Ибо настоящим письмом можно назвать только такое, которое обозначает определенные слова в определенном порядке, что даже и при отсутствии букв можно осуществлять при помощи понятийных знаков и даже при помощи рисунков. Но если, напротив, письмом в широчайшем смысле этого слова называть любую передачу мыслей, осуществляемую посредством звуков, то есть при которой пишущий представляет себе слова и которую читающий также переводит в слова, пусть не совсем в те же самые (определение, без которого не было бы никакой границы между рисунком и письмом), то между двумя этими конечными пунктами окажется обширное пространство для разнообразных степеней совершенства письма. Последнее, в частности, зависит от того, закреплены ли знаки в своем употреблении за более или менее определенными словами или же только за мыслями, и, следовательно, от того, в какой мере расшифровка их приближается к чтению как таковому. И мексиканское иероглифическое письмо, как кажется, в своем развитии остановилось внутри этого пространства, не достигнув уровня настоящего письма, хотя и на такой ступени развития, которую сейчас трудно точно определить. Так, например, сейчас нельзя уже установить, можно ли было в иероглифической форме записывать стихи — а некоторые стихи были весьма известны и упоминания о них сохранились в источниках, — ведь неопровержимо, что форма поэзии связывает ее с определенными словами в определенном порядке. Если это было невозможно, то здесь перуанцы находились в более выгодном положении. Ибо письмо, или его аналог, не представляющее объекты как таковые, но являющееся скорее внутренним вспомогательным средством памяти, может, пусть не вполне адекватно, передаваться другому народу и весьма долго сохраняться во времени в органической связи с языком.
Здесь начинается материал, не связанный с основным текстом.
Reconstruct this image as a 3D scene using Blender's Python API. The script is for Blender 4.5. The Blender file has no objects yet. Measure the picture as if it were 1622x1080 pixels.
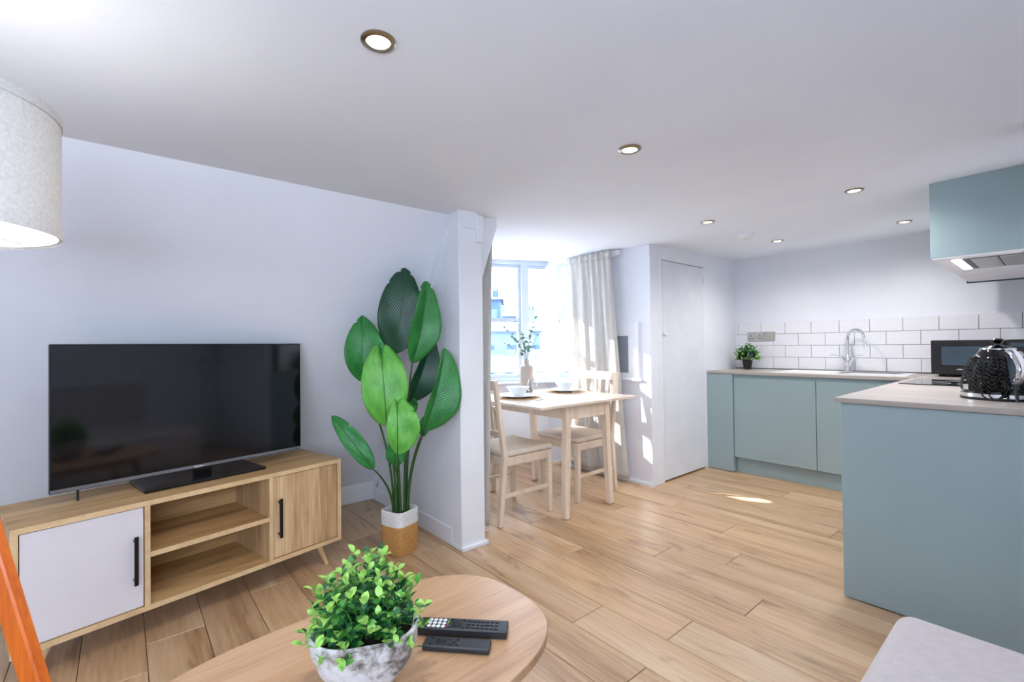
import bpy, bmesh, math, random
from mathutils import Vector, Matrix
random.seed(7)
R = math.radians
SC = bpy.context.scene
COL = SC.collection

# ---------------------------------------------------------------- camera
CAMH = 1.14
def make_camera():
    yaw, pitch, roll = R(40), R(0.62), R(0.63)
    fwd = Vector((-math.cos(yaw), math.sin(yaw), 0)); right = Vector((math.sin(yaw), math.cos(yaw), 0)); up = Vector((0, 0, 1))
    f2 = fwd*math.cos(pitch)+up*math.sin(pitch); u2 = up*math.cos(pitch)-fwd*math.sin(pitch)
    r3 = right*math.cos(roll)-u2*math.sin(roll); u3 = u2*math.cos(roll)+right*math.sin(roll)
    cd = bpy.data.cameras.new('camera'); cam = bpy.data.objects.new('camera', cd); COL.objects.link(cam)
    cd.sensor_width = 36.0; cd.lens = 735.0/1622*36; cd.clip_start = 0.02; cd.clip_end = 400
    m = Matrix(((r3.x, u3.x, -f2.x, 0), (r3.y, u3.y, -f2.y, 0), (r3.z, u3.z, -f2.z, CAMH), (0, 0, 0, 1)))
    cam.matrix_world = m
    SC.camera = cam
make_camera()

# ---------------------------------------------------------------- world, sun, exposure
w = bpy.data.worlds.new('sky'); SC.world = w; w.use_nodes = True
bg = w.node_tree.nodes['Background']; bg.inputs[0].default_value = (0.68, 0.83, 1.0, 1); bg.inputs[1].default_value = 7.2
sd = bpy.data.lights.new('sun', 'SUN'); sd.energy = 20; sd.angle = R(0.6); sd.color = (1.0, 0.97, 0.93)
so = bpy.data.objects.new('sun', sd); COL.objects.link(so)
so.rotation_euler = Vector((0.876, 0.4815, -0.412)).to_track_quat('-Z', 'Y').to_euler()
SC.view_settings.view_transform = 'Standard'; SC.view_settings.look = 'None'
SC.view_settings.gamma = 1.0; SC.view_settings.use_curve_mapping = False
SC.view_settings.exposure = 1.33
DOWNLIGHT_W = 9.5
def portal(loc, rot, sx, sy):
    # guides sky sampling through a window opening, gives off no light itself
    l = bpy.data.lights.new('sky_portal', 'AREA'); l.shape = 'RECTANGLE'; l.size = sx; l.size_y = sy; l.cycles.is_portal = True
    o = bpy.data.objects.new('sky_portal', l); COL.objects.link(o); o.location = loc; o.rotation_euler = rot
portal((1.06, -.925, 1.295), (0, R(90), 0), 1.07, 1.75)  # opening of the added fill window behind the sofa
portal((-3.64, 2.77, 1.39), Vector((.946, -.326, 0)).to_track_quat('-Z', 'Y').to_euler(), 1.45, 1.2)
portal((-2.975, 3.37, 1.38), Vector((0, -1, 0)).to_track_quat('-Z', 'Y').to_euler(), .45, 1.1)
LAMP_W = 1.0

# ---------------------------------------------------------------- materials
def lin(c):
    return tuple((x/12.92 if x <= 0.04045 else ((x+0.055)/1.055)**2.4) for x in [v/255 for v in c])+(1.0,)
MATS = {}
def base_mat(name, col, rough=0.5, metal=0.0, **kw):
    m = bpy.data.materials.new(name); m.use_nodes = True
    nt = m.node_tree; b = nt.nodes['Principled BSDF']
    b.inputs['Base Color'].default_value = lin(col); b.inputs['Roughness'].default_value = rough; b.inputs['Metallic'].default_value = metal
    for k, v in kw.items(): b.inputs[k].default_value = v
    MATS[name] = m
    return m, nt, b
def N(nt, t, **kw):
    n = nt.nodes.new(t)
    for k, v in kw.items():
        if hasattr(n, k): setattr(n, k, v)
        else: n.inputs[k].default_value = v
    return n
def ramp(nt, stops):
    r = nt.nodes.new('ShaderNodeValToRGB'); e = r.color_ramp.elements
    while len(e) < len(stops): e.new(0.5)
    for i, (p, c) in enumerate(stops): e[i].position = p; e[i].color = lin(c)
    return r
def plain(name, col, rough=0.5, metal=0.0, var=0.03, scale=6.0, bump=0.0, bscale=120.0, **kw):
    """colour with gentle procedural mottling and fine relief"""
    m, nt, b = base_mat(name, col, rough, metal, **kw)
    tc = N(nt, 'ShaderNodeTexCoord'); no = N(nt, 'ShaderNodeTexNoise'); no.inputs['Scale'].default_value = scale; no.inputs['Detail'].default_value = 3
    nt.links.new(tc.outputs['Object'], no.inputs['Vector'])
    lo = tuple(max(0, v*(1-var)) for v in col); hi = tuple(min(255, v*(1+var)) for v in col)
    rp = ramp(nt, [(0.3, lo), (0.7, hi)]); nt.links.new(no.outputs['Fac'], rp.inputs[0]); nt.links.new(rp.outputs[0], b.inputs['Base Color'])
    if bump:
        n2 = N(nt, 'ShaderNodeTexNoise'); n2.inputs['Scale'].default_value = bscale; n2.inputs['Detail'].default_value = 2
        nt.links.new(tc.outputs['Object'], n2.inputs['Vector'])
        bp = N(nt, 'ShaderNodeBump'); bp.inputs['Strength'].default_value = bump; bp.inputs['Distance'].default_value = 0.002
        nt.links.new(n2.outputs['Fac'], bp.inputs['Height']); nt.links.new(bp.outputs[0], b.inputs['Normal'])
    return m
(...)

При этом, конечно, нельзя забывать, что народ, пользующийся таким письмом, обладает не столько настоящим письмом, сколько лишь способом непосредственной отсылки к памяти без письма, высоко усовершенствованным при помощи искусных средств. Но как раз в том и заключается важнейшее различие между наличием и отсутствием письма, что в первом случае памяти не отводится уже главная роль среди устремлений духа.